What this task involves - Copy each line below without leaving any out.

....

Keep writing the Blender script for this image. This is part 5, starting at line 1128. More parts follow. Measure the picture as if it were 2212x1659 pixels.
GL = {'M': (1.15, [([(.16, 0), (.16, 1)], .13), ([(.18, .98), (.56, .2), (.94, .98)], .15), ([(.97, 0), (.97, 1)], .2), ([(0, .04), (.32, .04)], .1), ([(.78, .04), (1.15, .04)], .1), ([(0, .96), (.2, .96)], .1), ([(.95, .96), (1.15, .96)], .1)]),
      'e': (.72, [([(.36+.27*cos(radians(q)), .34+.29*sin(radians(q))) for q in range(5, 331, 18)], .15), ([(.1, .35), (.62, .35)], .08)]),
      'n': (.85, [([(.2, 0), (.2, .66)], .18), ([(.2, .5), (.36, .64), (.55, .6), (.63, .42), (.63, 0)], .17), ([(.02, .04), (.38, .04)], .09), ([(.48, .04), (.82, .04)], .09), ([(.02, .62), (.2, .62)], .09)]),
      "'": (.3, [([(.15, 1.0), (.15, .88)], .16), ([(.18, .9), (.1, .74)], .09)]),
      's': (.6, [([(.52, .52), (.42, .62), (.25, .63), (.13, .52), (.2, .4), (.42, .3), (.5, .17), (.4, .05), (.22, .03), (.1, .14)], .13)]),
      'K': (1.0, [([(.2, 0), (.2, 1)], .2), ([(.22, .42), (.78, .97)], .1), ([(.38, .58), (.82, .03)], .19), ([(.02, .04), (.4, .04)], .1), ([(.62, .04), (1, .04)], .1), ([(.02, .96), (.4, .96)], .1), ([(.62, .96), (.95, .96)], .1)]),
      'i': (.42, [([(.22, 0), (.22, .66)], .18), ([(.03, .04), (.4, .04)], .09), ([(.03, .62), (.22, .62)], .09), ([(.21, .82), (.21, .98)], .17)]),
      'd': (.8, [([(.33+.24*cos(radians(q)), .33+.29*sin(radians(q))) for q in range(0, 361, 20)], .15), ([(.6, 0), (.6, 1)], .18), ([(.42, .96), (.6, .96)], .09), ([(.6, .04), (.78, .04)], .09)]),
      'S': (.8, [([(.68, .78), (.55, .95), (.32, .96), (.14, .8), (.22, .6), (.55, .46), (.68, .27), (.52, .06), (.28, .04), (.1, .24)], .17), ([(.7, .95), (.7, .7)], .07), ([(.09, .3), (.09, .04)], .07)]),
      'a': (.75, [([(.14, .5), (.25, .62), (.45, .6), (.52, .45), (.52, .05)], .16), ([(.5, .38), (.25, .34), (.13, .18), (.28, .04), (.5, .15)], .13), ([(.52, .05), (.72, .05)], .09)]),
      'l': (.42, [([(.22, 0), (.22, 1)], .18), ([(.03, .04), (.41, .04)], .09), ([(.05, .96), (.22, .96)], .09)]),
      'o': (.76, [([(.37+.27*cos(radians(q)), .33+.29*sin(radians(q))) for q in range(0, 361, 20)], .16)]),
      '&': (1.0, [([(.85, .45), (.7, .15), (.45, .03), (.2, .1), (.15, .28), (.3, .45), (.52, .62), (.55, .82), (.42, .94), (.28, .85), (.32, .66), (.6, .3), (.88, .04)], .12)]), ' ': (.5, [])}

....

Response -
Keep writing the Blender script for this image. This is part 5, starting at line 1128. More parts follow. Measure the picture as if it were 2212x1659 pixels.
GL = {'M': (1.15, [([(.16, 0), (.16, 1)], .13), ([(.18, .98), (.56, .2), (.94, .98)], .15), ([(.97, 0), (.97, 1)], .2), ([(0, .04), (.32, .04)], .1), ([(.78, .04), (1.15, .04)], .1), ([(0, .96), (.2, .96)], .1), ([(.95, .96), (1.15, .96)], .1)]),
      'e': (.72, [([(.36+.27*cos(radians(q)), .34+.29*sin(radians(q))) for q in range(5, 331, 18)], .15), ([(.1, .35), (.62, .35)], .08)]),
      'n': (.85, [([(.2, 0), (.2, .66)], .18), ([(.2, .5), (.36, .64), (.55, .6), (.63, .42), (.63, 0)], .17), ([(.02, .04), (.38, .04)], .09), ([(.48, .04), (.82, .04)], .09), ([(.02, .62), (.2, .62)], .09)]),
      "'": (.3, [([(.15, 1.0), (.15, .88)], .16), ([(.18, .9), (.1, .74)], .09)]),
      's': (.6, [([(.52, .52), (.42, .62), (.25, .63), (.13, .52), (.2, .4), (.42, .3), (.5, .17), (.4, .05), (.22, .03), (.1, .14)], .13)]),
      'K': (1.0, [([(.2, 0), (.2, 1)], .2), ([(.22, .42), (.78, .97)], .1), ([(.38, .58), (.82, .03)], .19), ([(.02, .04), (.4, .04)], .1), ([(.62, .04), (1, .04)], .1), ([(.02, .96), (.4, .96)], .1), ([(.62, .96), (.95, .96)], .1)]),
      'i': (.42, [([(.22, 0), (.22, .66)], .18), ([(.03, .04), (.4, .04)], .09), ([(.03, .62), (.22, .62)], .09), ([(.21, .82), (.21, .98)], .17)]),
      'd': (.8, [([(.33+.24*cos(radians(q)), .33+.29*sin(radians(q))) for q in range(0, 361, 20)], .15), ([(.6, 0), (.6, 1)], .18), ([(.42, .96), (.6, .96)], .09), ([(.6, .04), (.78, .04)], .09)]),
      'S': (.8, [([(.68, .78), (.55, .95), (.32, .96), (.14, .8), (.22, .6), (.55, .46), (.68, .27), (.52, .06), (.28, .04), (.1, .24)], .17), ([(.7, .95), (.7, .7)], .07), ([(.09, .3), (.09, .04)], .07)]),
      'a': (.75, [([(.14, .5), (.25, .62), (.45, .6), (.52, .45), (.52, .05)], .16), ([(.5, .38), (.25, .34), (.13, .18), (.28, .04), (.5, .15)], .13), ([(.52, .05), (.72, .05)], .09)]),
      'l': (.42, [([(.22, 0), (.22, 1)], .18), ([(.03, .04), (.41, .04)], .09), ([(.05, .96), (.22, .96)], .09)]),
      'o': (.76, [([(.37+.27*cos(radians(q)), .33+.29*sin(radians(q))) for q in range(0, 361, 20)], .16)]),
      '&': (1.0, [([(.85, .45), (.7, .15), (.45, .03), (.2, .1), (.15, .28), (.3, .45), (.52, .62), (.55, .82), (.42, .94), (.28, .85), (.32, .66), (.6, .3), (.88, .04)], .12)]), ' ': (.5, [])}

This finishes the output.